**WHAT THE TASK REQUIRES:**
Write out, word for word, only the data from its first line to the line containing "obj('moulding', many((-0.418, -0.412, YP".
** Begin GIVEN RECORDS **
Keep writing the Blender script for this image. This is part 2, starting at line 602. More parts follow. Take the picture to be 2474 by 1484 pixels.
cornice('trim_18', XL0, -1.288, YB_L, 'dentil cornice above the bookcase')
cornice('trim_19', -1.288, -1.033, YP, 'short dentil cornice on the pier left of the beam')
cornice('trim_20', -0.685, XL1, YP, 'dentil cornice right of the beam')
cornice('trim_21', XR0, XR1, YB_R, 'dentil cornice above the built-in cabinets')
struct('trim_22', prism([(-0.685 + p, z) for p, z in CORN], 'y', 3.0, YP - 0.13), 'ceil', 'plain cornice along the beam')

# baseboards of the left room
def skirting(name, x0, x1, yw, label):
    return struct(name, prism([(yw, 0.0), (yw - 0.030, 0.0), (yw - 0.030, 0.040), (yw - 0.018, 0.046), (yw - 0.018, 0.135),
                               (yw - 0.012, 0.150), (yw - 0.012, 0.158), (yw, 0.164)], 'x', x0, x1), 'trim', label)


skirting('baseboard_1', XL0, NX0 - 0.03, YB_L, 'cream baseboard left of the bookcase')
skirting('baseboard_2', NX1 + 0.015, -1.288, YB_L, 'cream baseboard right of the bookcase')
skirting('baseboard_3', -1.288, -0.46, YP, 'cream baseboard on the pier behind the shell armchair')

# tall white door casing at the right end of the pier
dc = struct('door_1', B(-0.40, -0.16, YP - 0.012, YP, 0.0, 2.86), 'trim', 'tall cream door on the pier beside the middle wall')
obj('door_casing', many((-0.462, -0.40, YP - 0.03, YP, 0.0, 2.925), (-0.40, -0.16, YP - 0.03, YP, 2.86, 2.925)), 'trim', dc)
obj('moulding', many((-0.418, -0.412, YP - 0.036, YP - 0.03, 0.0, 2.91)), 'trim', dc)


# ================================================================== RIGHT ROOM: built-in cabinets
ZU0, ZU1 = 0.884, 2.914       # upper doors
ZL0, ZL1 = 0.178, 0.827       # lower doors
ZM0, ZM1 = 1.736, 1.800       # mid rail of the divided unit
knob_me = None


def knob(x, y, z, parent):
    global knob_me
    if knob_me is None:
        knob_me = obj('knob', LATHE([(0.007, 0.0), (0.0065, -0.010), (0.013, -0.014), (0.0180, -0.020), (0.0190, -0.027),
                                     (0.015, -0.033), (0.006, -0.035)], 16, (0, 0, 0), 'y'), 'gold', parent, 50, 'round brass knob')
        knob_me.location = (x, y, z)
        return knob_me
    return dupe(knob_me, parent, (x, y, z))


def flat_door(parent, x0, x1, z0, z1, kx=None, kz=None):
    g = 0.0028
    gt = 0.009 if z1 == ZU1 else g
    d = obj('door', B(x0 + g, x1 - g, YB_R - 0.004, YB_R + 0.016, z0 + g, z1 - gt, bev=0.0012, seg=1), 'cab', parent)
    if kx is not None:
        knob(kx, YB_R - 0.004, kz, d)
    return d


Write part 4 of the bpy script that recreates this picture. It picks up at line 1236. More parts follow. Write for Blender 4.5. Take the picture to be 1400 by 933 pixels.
** End GIVEN RECORDS **
**SOLUTION TO THIS EXERCISE:**
Keep writing the Blender script for this image. This is part 2, starting at line 602. More parts follow. Take the picture to be 2474 by 1484 pixels.
cornice('trim_18', XL0, -1.288, YB_L, 'dentil cornice above the bookcase')
cornice('trim_19', -1.288, -1.033, YP, 'short dentil cornice on the pier left of the beam')
cornice('trim_20', -0.685, XL1, YP, 'dentil cornice right of the beam')
cornice('trim_21', XR0, XR1, YB_R, 'dentil cornice above the built-in cabinets')
struct('trim_22', prism([(-0.685 + p, z) for p, z in CORN], 'y', 3.0, YP - 0.13), 'ceil', 'plain cornice along the beam')

# baseboards of the left room
def skirting(name, x0, x1, yw, label):
    return struct(name, prism([(yw, 0.0), (yw - 0.030, 0.0), (yw - 0.030, 0.040), (yw - 0.018, 0.046), (yw - 0.018, 0.135),
                               (yw - 0.012, 0.150), (yw - 0.012, 0.158), (yw, 0.164)], 'x', x0, x1), 'trim', label)


skirting('baseboard_1', XL0, NX0 - 0.03, YB_L, 'cream baseboard left of the bookcase')
skirting('baseboard_2', NX1 + 0.015, -1.288, YB_L, 'cream baseboard right of the bookcase')
skirting('baseboard_3', -1.288, -0.46, YP, 'cream baseboard on the pier behind the shell armchair')

# tall white door casing at the right end of the pier
dc = struct('door_1', B(-0.40, -0.16, YP - 0.012, YP, 0.0, 2.86), 'trim', 'tall cream door on the pier beside the middle wall')
obj('door_casing', many((-0.462, -0.40, YP - 0.03, YP, 0.0, 2.925), (-0.40, -0.16, YP - 0.03, YP, 2.86, 2.925)), 'trim', dc)
obj('moulding', many((-0.418, -0.412, YP - 0.036, YP - 0.03, 0.0, 2.91)), 'trim', dc)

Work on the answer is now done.